Like its neighbor, the David L. Lawrence Convention Center, the new school enjoys expansive views up and down the Allegheny River, both from inside the building and from its rooftop terrace -- one of several spaces that can be rented to outside groups for events, meetings and small performances.
The greatest benefit, of course, will be to CAPA's students, who will move from the former Baxter Elementary School in Homewood -- CAPA's home for the past 24 years -- to a state-of-the-art building created just for them.
The new school was designed for maximum flexibility, said its architect, Al Filoni of the Downtown firm MacLachlan Cornelius & Filoni. The cafeteria, adjacent to the library, can double as a social hall and informal performance space. Academic rooms become music studios in the afternoon.
Among CAPA's amenities are a 425-seat theater, a "black box" theater with flexible staging and seating, dance studios with resilient "sprung" floors and studios for painting and ceramics.

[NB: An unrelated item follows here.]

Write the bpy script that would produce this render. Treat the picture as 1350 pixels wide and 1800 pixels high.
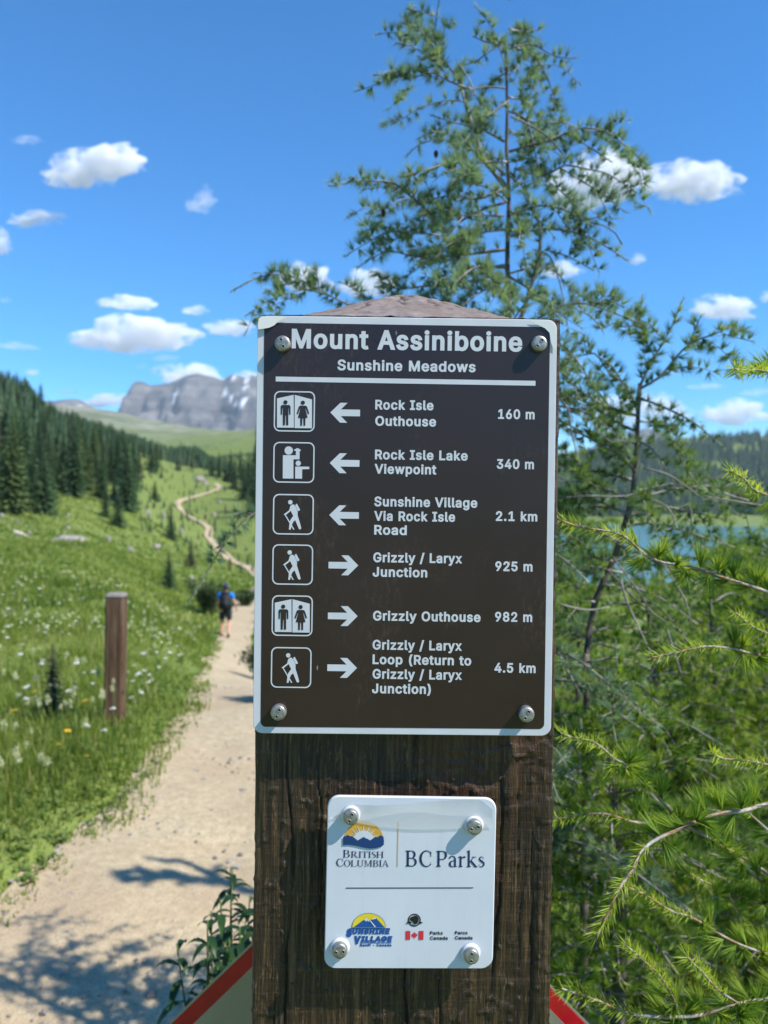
import bpy, bmesh, math, random
import numpy as np
from mathutils import Vector, Matrix, noise as mnoise
from mathutils.geometry import delaunay_2d_cdt

for o in list(bpy.data.objects):
    bpy.data.objects.remove(o)
SC = bpy.context.scene
COL = SC.collection
R = math.radians

# ------------------------------------------------------------------ camera
CAMZ = 1.5
PITCH = math.atan(10 / 1350)
ROLL = R(0.85)
FWD = np.array([0, math.cos(PITCH), -math.sin(PITCH)])
UP0 = np.array([0, math.sin(PITCH), math.cos(PITCH)])
RT0 = np.array([1.0, 0, 0])
RT = RT0 * math.cos(ROLL) + UP0 * math.sin(ROLL)
UP = -RT0 * math.sin(ROLL) + UP0 * math.cos(ROLL)
CAM = np.array([0, 0, CAMZ])
cam_d = bpy.data.cameras.new('camera')
cam = bpy.data.objects.new('camera', cam_d)
COL.objects.link(cam)
M = Matrix(((RT[0], UP[0], -FWD[0], 0), (RT[1], UP[1], -FWD[1], 0), (RT[2], UP[2], -FWD[2], CAMZ), (0, 0, 0, 1)))
cam.matrix_world = M
cam_d.sensor_fit = 'HORIZONTAL'
cam_d.sensor_width = 36
cam_d.lens = 36
cam_d.clip_start = 0.02
cam_d.clip_end = 40000
cam_d.dof.use_dof = True
cam_d.dof.focus_distance = 0.65
cam_d.dof.aperture_fstop = 11.0
SC.camera = cam

# ------------------------------------------------------------------ sky, sun, exposure
SUN = np.array([0.85, -0.36, 1.0])
SUN /= np.linalg.norm(SUN)
w = bpy.data.worlds.new('World')
SC.world = w
w.use_nodes = True
nt = w.node_tree
bg = nt.nodes['Background']
sky = nt.nodes.new('ShaderNodeTexSky')
sky.sky_type = 'NISHITA'
sky.sun_disc = False
sky.sun_elevation = math.asin(SUN[2])
sky.sun_rotation = math.atan2(SUN[0], SUN[1])
sky.altitude = 2300
sky.air_density = 1.0
sky.dust_density = 0.1
sky.ozone_density = 2.2
hs = nt.nodes.new('ShaderNodeHueSaturation')
hs.inputs['Saturation'].default_value = 1.6
hs.inputs['Hue'].default_value = 0.502
hs.inputs['Value'].default_value = 0.94
nt.links.new(sky.outputs[0], hs.inputs['Color'])
nt.links.new(hs.outputs[0], bg.inputs[0])
bg.inputs[1].default_value = 0.15
ld = bpy.data.lights.new('sun', 'SUN')
ld.energy = 4.3
ld.angle = R(0.53)
ld.color = (1.0, 0.94, 0.85)
lo = bpy.data.objects.new('sun', ld)
COL.objects.link(lo)
lo.rotation_euler = Vector(-SUN).to_track_quat('-Z', 'Y').to_euler()
lo.location = (5, -3, 8)
vs = SC.view_settings
vs.view_transform = 'Standard'
vs.look = 'None'
vs.exposure = 0.80
vs.gamma = 1
vs.use_curve_mapping = False
SC.render.engine = 'CYCLES'
SC.cycles.max_bounces = 10
SC.cycles.transparent_max_bounces = 8
SC.cycles.volume_bounces = 8
SC.cycles.volume_max_steps = 128

# ------------------------------------------------------------------ helpers
def P(px, py, d):
    """point seen at photo pixel (px, py), d metres ahead of the camera"""
    return CAM + FWD * d + RT * ((px - 675) / 1350 * d) + UP * ((900 - py) / 1350 * d)

def project(p):
    v = np.asarray(p) - CAM
    d = v @ FWD
    return 675 + (v @ RT) / d * 1350, 900 - (v @ UP) / d * 1350, d

def tag(o, label=None, cat=None, group=None, kind=None):
    if label: o['label'] = label
    if cat: o['category'] = cat
    if group: o['group'] = group
    if kind: o['kind'] = kind
    return o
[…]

The school's location at the corner of Fort Duquesne Boulevard and Ninth Street was made possible by high-tech entrepreneur Francois Bitz, who not only donated the land -- once the site of a gasoline station -- but also six floors of the building he owns next door, which are joined to the new building.
Filoni took his bold design cues from the older building, which houses Dowe's on 9th restaurant and jazz club on its first floor. By sharing visiting musicians for seminars, the club will be one of the school's many Downtown partners.
CAPA will open with about 425 students in the new building and four floors of the older one; the school already is expanding into two additional floors of the older building. Enrollment will rise to between 550 and 600 next year and up to 700 when the two additional floors are complete. The school is attracting students from outside the district, including several whose families will pay the $11,300 annual tuition.
The architects and Mascaro Construction Co. brought the project in on time and $5 million under its $39 million budget.
Still unknown is the fate of the building facade's 30-foot-by-21-foot Panasonic Astrovision screen. It received city planning commission approval but not a go-ahead from the Zoning Board of Adjustment, which is reviewing it. The screen would showcase student artwork, live performances and coming events.